WHAT IS NEEDED:
Output the material exactly, but drop every image it holds.

DATA SECTION:
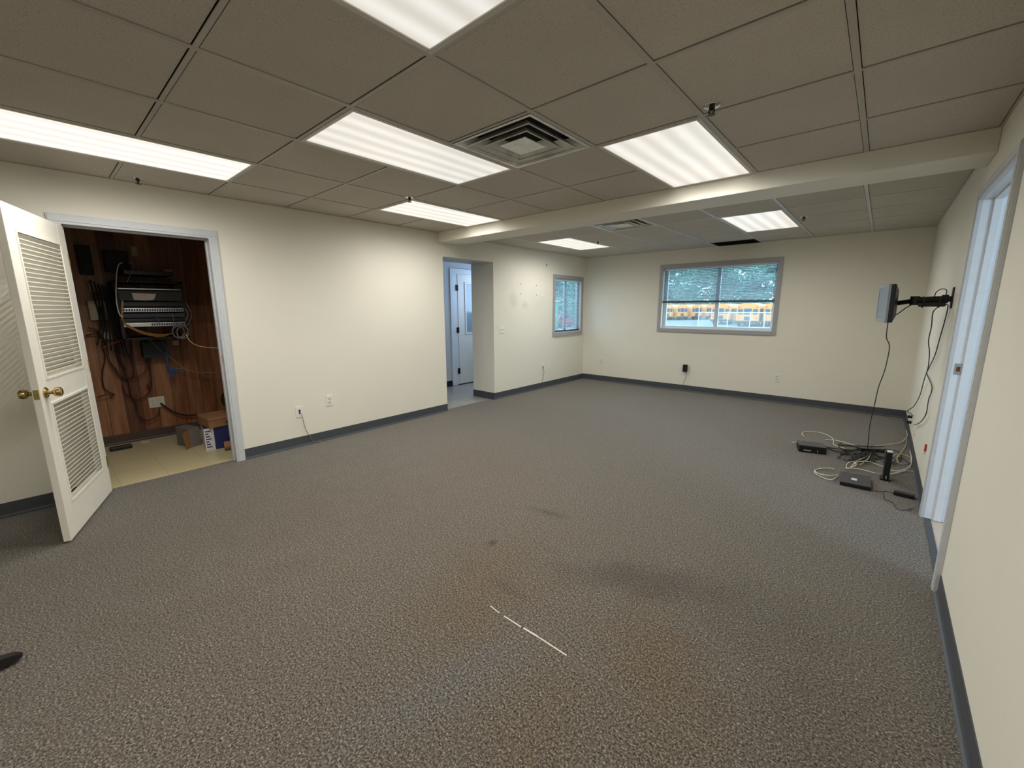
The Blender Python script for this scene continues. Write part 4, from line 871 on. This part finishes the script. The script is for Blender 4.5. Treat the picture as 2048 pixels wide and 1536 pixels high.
# fence
FY = 36.0; a = at(1397, 626, 'y', FY); b = at(1560, 627, 'y', FY); ft = GZ+1.95
t = thing('chain_link_fence', 'galvanised chain link fence in front of the buses', 'fence', ((a.x+b.x)/2, FY, GZ)); m = MB(); m.tube([(a.x, FY, ft), (b.x+3, FY, ft)], .022, 8); m.build('top_rail', GALV, t)
for px in (1397, 1455, 1500, 1529, 1560): c = at(px, 640, 'y', FY); m = MB(); m.tube([(c.x, FY, GZ), (c.x, FY, ft+(.35 if px == 1397 else .08))], .028, 8); m.build('post', GALV, t)
mm = N('chain link wire'); g = mm.geo(); sx = mm.n('ShaderNodeSeparateXYZ'); mm.l(g, sx.inputs[0])
def dia(sgn):
    s = mm.math('ADD', sx.outputs[0], mm.math('MULTIPLY', sx.outputs[2], sgn)); return mm.math('LESS_THAN', mm.math('FRACT', mm.math('MULTIPLY', s, 12)), .07)
fac = mm.math('MAXIMUM', dia(1), dia(-1)); tr_ = mm.n('ShaderNodeBsdfTransparent'); mx = mm.n('ShaderNodeMixShader'); mm.l(fac, mx.inputs[0]); mm.l(tr_.outputs[0], mx.inputs[1]); mm.l(mm.b.outputs[0], mx.inputs[2]); mm.l(mx.outputs[0], mm.out.inputs[0]); mm.b.inputs['Base Color'].default_value = (.6, .63, .66, 1)
m = MB(); m.quad((a.x, FY+.02, GZ), (b.x+3, FY+.02, GZ), (b.x+3, FY+.02, ft), (a.x, FY+.02, ft)); m.build('wire_mesh', mm.m, t)
# trees
LEAF = N('leaves'); nz = LEAF.noise(LEAF.geo(), 1.1, 3); LEAF.l(LEAF.ramp(nz, [(.3, lin((62, 108, 104))), (.5, lin((92, 146, 130))), (.7, lin((140, 184, 166)))]), LEAF.b.inputs['Base Color']); LEAF.b.inputs['Roughness'].default_value = .7; LEAF = LEAF.m
BARK = flat('bark', (84, 76, 66), .9)
def tree_mesh(seed):
    rd = random.Random(seed); m = MB(); lobes = [(rd.uniform(-3, 3), rd.uniform(-2.4, 2.4), rd.uniform(3, 11.5), rd.uniform(1.5, 2.3)) for _ in range(20)]+[(q*1.3, rd.uniform(-1, 1), 1.9, 1.9) for q in (-3, -1.5, 0, 1.5, 3)]
    for lx, ly, lz, lr in lobes:
        for _ in range(190):
            th = rd.uniform(0, 2*math.pi); u = rd.uniform(-1, 1); rr = lr*rd.uniform(.6, 1.05); c = Vector((lx+rr*math.cos(th)*math.sqrt(1-u*u), ly+rr*math.sin(th)*math.sqrt(1-u*u), lz+rr*u*.8))
            a = Vector((rd.uniform(-1, 1), rd.uniform(-1, 1), rd.uniform(-1, 1))).normalized(); b = a.orthogonal().normalized(); s = rd.uniform(.2, .42)
            m.quad(c-a*s, c-b*s*.6, c+a*s, c+b*s*.6)
    return m
protos = []
def tree(loc, k, sc, label):
    global protos
    if len(protos) < 3:
        o = thing('tree', label, 'tree', (0, 0, 0), 'trees behind the bus lot'); tree_mesh(len(protos)+3).build('crown', LEAF, o)
        m = MB(); m.tube([(0, 0, 0), (.1, 0, 3), (0, .1, 6), (.1, 0, 9)], [.35, .26, .18, .08], 10)
        for q in range(5): m.tube([(0, 0, 3+q), (1.3*math.cos(q*2.2), 1.3*math.sin(q*2.2), 5+q)], [.12, .04], 6)
        m.build('trunk', BARK, o, True); protos.append(o)
    else: o = copy_tree(protos[k % 3])
    o.location = loc; o.scale = (sc, sc, sc); o.rotation_euler = (0, 0, k*1.7); o['label'] = label
    return o
pos = ['far left of', 'left part of', 'a little left in', 'left of the middle in', 'just left of the mullion in', 'right behind the mullion in', 'just right of the mullion in', 'right of the middle in', 'a little right in', 'right part of', 'near the right edge of', 'far right of']
for k in range(12):
    tree((-54+(k//3)*14+(k % 3)*4.7, (94, 108, 122)[k % 3], GZ), k, 1.08+.05*(k % 3), 'leafy tree beyond the buses, %s the wide window view' % pos[k])
for k, (px, y) in enumerate(((1106, 50), (1121, 62), (1143, 76))):
    c = at(px, 620, 'y', y); tree((c.x, c.y, GZ), k, .7, 'leafy tree seen through the %s of the narrow window' % ['left edge', 'middle', 'right side'][k])
c = at(1109, 610, 'x', -24); t = thing('storage_shed', 'teal green shed glimpsed through the narrow left window', 'shed', (c.x, c.y, GZ)); TEAL = flat('teal painted steel', (20, 160, 140), .5)
m = MB(); m.bbox((c.x-1.5, c.y-.55, GZ), (c.x+.2, c.y+.35, GZ+2.9), .02); m.build('walls', TEAL, t); m = MB(); m.bbox((c.x-1.6, c.y-.65, GZ+2.9), (c.x+.3, c.y+.45, GZ+3.02), .02); m.build('roof', GALV, t)
c = at(1118, 640, 'x', -30); t = thing('parked_car', 'small red car glimpsed through the narrow left window', 'car', (c.x, c.y, GZ)); RC = flat('red car paint', (170, 60, 56), .3)
m = MB(); sec = [(-2.1, .35), (-2.1, .8), (-1.2, .95), (-.7, 1.4), (.8, 1.42), (1.4, .98), (2.1, .85), (2.1, .35)]; k = 8
m.add([(c.x-.8, c.y+a_, GZ+b_) for a_, b_ in sec]+[(c.x+.8, c.y+a_, GZ+b_) for a_, b_ in sec], [tuple(range(k)), tuple(range(2*k-1, k-1, -1))]+[(i, (i+1) % k, k+(i+1) % k, k+i) for i in range(k)]); m.build('body', RC, t)
m = MB(); m.add([(c.x+.81, c.y+a_, GZ+b_) for a_, b_ in ((-1.1, .97), (-.65, 1.34), (.75, 1.36), (1.25, 1.0))], [(0,1,2,3)]); m.build('side_windows', BWIN, t)
for a_ in (-1.3, 1.3):
    for s in (-1, 1): m = MB(); m.lathe((c.x+s*.82, c.y+a_, GZ+.33), [(-.2*s, .33), (0, .33)], (1, 0, 0)); m.build('wheel', BLK, t)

TASK RESPONSE:
The Blender Python script for this scene continues. Write part 4, from line 871 on. This part finishes the script. The script is for Blender 4.5. Treat the picture as 2048 pixels wide and 1536 pixels high.
# fence
FY = 36.0; a = at(1397, 626, 'y', FY); b = at(1560, 627, 'y', FY); ft = GZ+1.95
t = thing('chain_link_fence', 'galvanised chain link fence in front of the buses', 'fence', ((a.x+b.x)/2, FY, GZ)); m = MB(); m.tube([(a.x, FY, ft), (b.x+3, FY, ft)], .022, 8); m.build('top_rail', GALV, t)
for px in (1397, 1455, 1500, 1529, 1560): c = at(px, 640, 'y', FY); m = MB(); m.tube([(c.x, FY, GZ), (c.x, FY, ft+(.35 if px == 1397 else .08))], .028, 8); m.build('post', GALV, t)
mm = N('chain link wire'); g = mm.geo(); sx = mm.n('ShaderNodeSeparateXYZ'); mm.l(g, sx.inputs[0])
def dia(sgn):
    s = mm.math('ADD', sx.outputs[0], mm.math('MULTIPLY', sx.outputs[2], sgn)); return mm.math('LESS_THAN', mm.math('FRACT', mm.math('MULTIPLY', s, 12)), .07)
fac = mm.math('MAXIMUM', dia(1), dia(-1)); tr_ = mm.n('ShaderNodeBsdfTransparent'); mx = mm.n('ShaderNodeMixShader'); mm.l(fac, mx.inputs[0]); mm.l(tr_.outputs[0], mx.inputs[1]); mm.l(mm.b.outputs[0], mx.inputs[2]); mm.l(mx.outputs[0], mm.out.inputs[0]); mm.b.inputs['Base Color'].default_value = (.6, .63, .66, 1)
m = MB(); m.quad((a.x, FY+.02, GZ), (b.x+3, FY+.02, GZ), (b.x+3, FY+.02, ft), (a.x, FY+.02, ft)); m.build('wire_mesh', mm.m, t)
# trees
LEAF = N('leaves'); nz = LEAF.noise(LEAF.geo(), 1.1, 3); LEAF.l(LEAF.ramp(nz, [(.3, lin((62, 108, 104))), (.5, lin((92, 146, 130))), (.7, lin((140, 184, 166)))]), LEAF.b.inputs['Base Color']); LEAF.b.inputs['Roughness'].default_value = .7; LEAF = LEAF.m
BARK = flat('bark', (84, 76, 66), .9)
def tree_mesh(seed):
    rd = random.Random(seed); m = MB(); lobes = [(rd.uniform(-3, 3), rd.uniform(-2.4, 2.4), rd.uniform(3, 11.5), rd.uniform(1.5, 2.3)) for _ in range(20)]+[(q*1.3, rd.uniform(-1, 1), 1.9, 1.9) for q in (-3, -1.5, 0, 1.5, 3)]
    for lx, ly, lz, lr in lobes:
        for _ in range(190):
            th = rd.uniform(0, 2*math.pi); u = rd.uniform(-1, 1); rr = lr*rd.uniform(.6, 1.05); c = Vector((lx+rr*math.cos(th)*math.sqrt(1-u*u), ly+rr*math.sin(th)*math.sqrt(1-u*u), lz+rr*u*.8))
            a = Vector((rd.uniform(-1, 1), rd.uniform(-1, 1), rd.uniform(-1, 1))).normalized(); b = a.orthogonal().normalized(); s = rd.uniform(.2, .42)
            m.quad(c-a*s, c-b*s*.6, c+a*s, c+b*s*.6)
    return m
protos = []
def tree(loc, k, sc, label):
    global protos
    if len(protos) < 3:
        o = thing('tree', label, 'tree', (0, 0, 0), 'trees behind the bus lot'); tree_mesh(len(protos)+3).build('crown', LEAF, o)
        m = MB(); m.tube([(0, 0, 0), (.1, 0, 3), (0, .1, 6), (.1, 0, 9)], [.35, .26, .18, .08], 10)
        for q in range(5): m.tube([(0, 0, 3+q), (1.3*math.cos(q*2.2), 1.3*math.sin(q*2.2), 5+q)], [.12, .04], 6)
        m.build('trunk', BARK, o, True); protos.append(o)
    else: o = copy_tree(protos[k % 3])
    o.location = loc; o.scale = (sc, sc, sc); o.rotation_euler = (0, 0, k*1.7); o['label'] = label
    return o
pos = ['far left of', 'left part of', 'a little left in', 'left of the middle in', 'just left of the mullion in', 'right behind the mullion in', 'just right of the mullion in', 'right of the middle in', 'a little right in', 'right part of', 'near the right edge of', 'far right of']
for k in range(12):
    tree((-54+(k//3)*14+(k % 3)*4.7, (94, 108, 122)[k % 3], GZ), k, 1.08+.05*(k % 3), 'leafy tree beyond the buses, %s the wide window view' % pos[k])
for k, (px, y) in enumerate(((1106, 50), (1121, 62), (1143, 76))):
    c = at(px, 620, 'y', y); tree((c.x, c.y, GZ), k, .7, 'leafy tree seen through the %s of the narrow window' % ['left edge', 'middle', 'right side'][k])
c = at(1109, 610, 'x', -24); t = thing('storage_shed', 'teal green shed glimpsed through the narrow left window', 'shed', (c.x, c.y, GZ)); TEAL = flat('teal painted steel', (20, 160, 140), .5)
m = MB(); m.bbox((c.x-1.5, c.y-.55, GZ), (c.x+.2, c.y+.35, GZ+2.9), .02); m.build('walls', TEAL, t); m = MB(); m.bbox((c.x-1.6, c.y-.65, GZ+2.9), (c.x+.3, c.y+.45, GZ+3.02), .02); m.build('roof', GALV, t)
c = at(1118, 640, 'x', -30); t = thing('parked_car', 'small red car glimpsed through the narrow left window', 'car', (c.x, c.y, GZ)); RC = flat('red car paint', (170, 60, 56), .3)
m = MB(); sec = [(-2.1, .35), (-2.1, .8), (-1.2, .95), (-.7, 1.4), (.8, 1.42), (1.4, .98), (2.1, .85), (2.1, .35)]; k = 8
m.add([(c.x-.8, c.y+a_, GZ+b_) for a_, b_ in sec]+[(c.x+.8, c.y+a_, GZ+b_) for a_, b_ in sec], [tuple(range(k)), tuple(range(2*k-1, k-1, -1))]+[(i, (i+1) % k, k+(i+1) % k, k+i) for i in range(k)]); m.build('body', RC, t)
m = MB(); m.add([(c.x+.81, c.y+a_, GZ+b_) for a_, b_ in ((-1.1, .97), (-.65, 1.34), (.75, 1.36), (1.25, 1.0))], [(0,1,2,3)]); m.build('side_windows', BWIN, t)
for a_ in (-1.3, 1.3):
    for s in (-1, 1): m = MB(); m.lathe((c.x+s*.82, c.y+a_, GZ+.33), [(-.2*s, .33), (0, .33)], (1, 0, 0)); m.build('wheel', BLK, t)